There have been other Buffy comics, but they have never seemed like the genuine article. Fray was good, written by Whedon as he got used to the comic book form, but the other tie-in material always felt peripheral and ‘off’, as if it was nothing more than fanfic. This new series from Dark Horse reads like it’s the television series but in comic book form. And it sounds like the show as well; the characters feel real, their dialogue (Whedon’s gift) just rolling off the page and smoothly to the inner ear.
The truth of the book is helped by Jeanty’s artwork. The likenesses are good without being slavish to photorealism, and he is capable of producing the goods in the talky sections as well as the action sequences.
The comic starts off in the middle of things – this isn’t a book to pick up if you’ve never seen the show before – as Buffy leads a team of slayers on a demon hunt, while Xander runs their headquarters in Scotland with the aid of other slayers, witches, psychics, etc. In the midst of Buffy killing demons (with traditional quippage), there is foreshadowing of a figure in the air, watching the scene.
Meanwhile, the Army is investigating the crater that was Sunnydale, and finding something …
Back at Buffy HQ, we discover that Dawn has been turned into a giant by a ‘thricewise’ who was her former boyfriend, which has made the relationship with Buffy more difficult than normal. Buffy is close to being the whiny version, but is saved by lovely dialogue: ‘And sex. Great muppety Odin, I miss that sex.’
‘Subject One’ (and a male somebody else) have been recovered by the Army – turns out to be Amy, who wishes to help the Army kill Buffy …
Issue 1 is mostly set-up; things really get going in issue 2, where we catch-up with Giles, see Buffy training slayers (‘It gets exponentially prefixy’), Andrew talking nonsense, Xander talking sense with Dawn, and the Army general seems to have the same symbol on his body as found by Buffy at the site of the demon hunt.

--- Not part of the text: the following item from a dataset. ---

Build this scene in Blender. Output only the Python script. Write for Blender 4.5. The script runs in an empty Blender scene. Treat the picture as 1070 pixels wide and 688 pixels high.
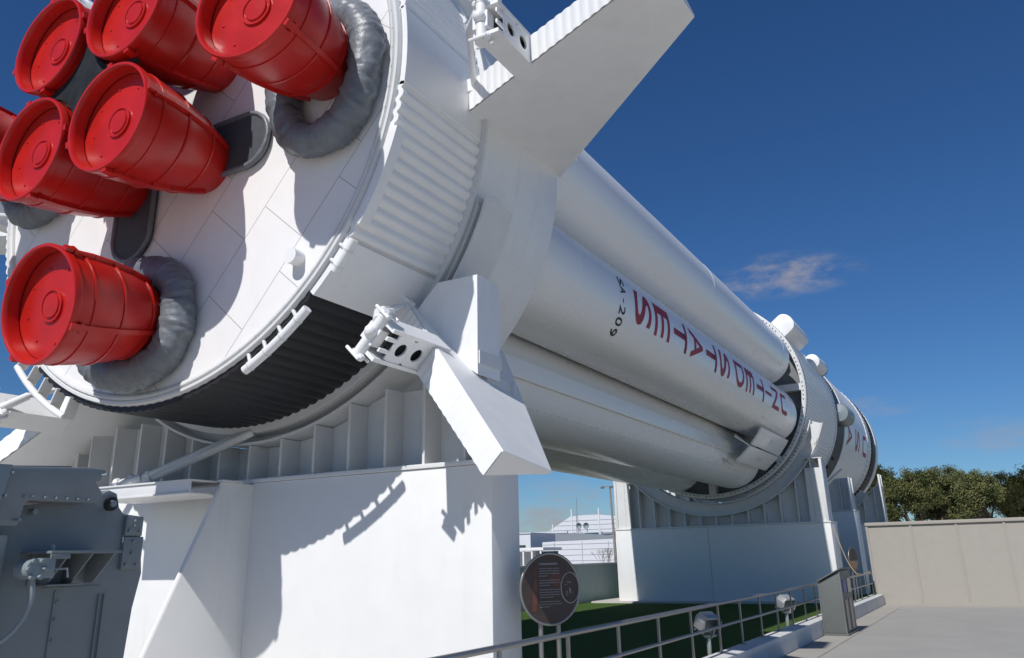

A Buffy Dream Sequence leads to the discovery that Amy has her trapped in a living nightmare. Fortunately, there is mystical protection in the castle for just such circumstances, although the spell still requires that she can only be woken up by a kiss of true love – uh oh. Simultaneously, the living dead breach the castle (Xander: ‘Man, Amy, you’re doing all the classics tonight.’) and things are looking bleak – which is when Willow arrives on the last page.
This is really enjoyable stuff. It feels like the real thing and we are getting it in comic books rather than having to wait for the show and suffer the ads. It is a great start to season eight, and I can’t wait for more.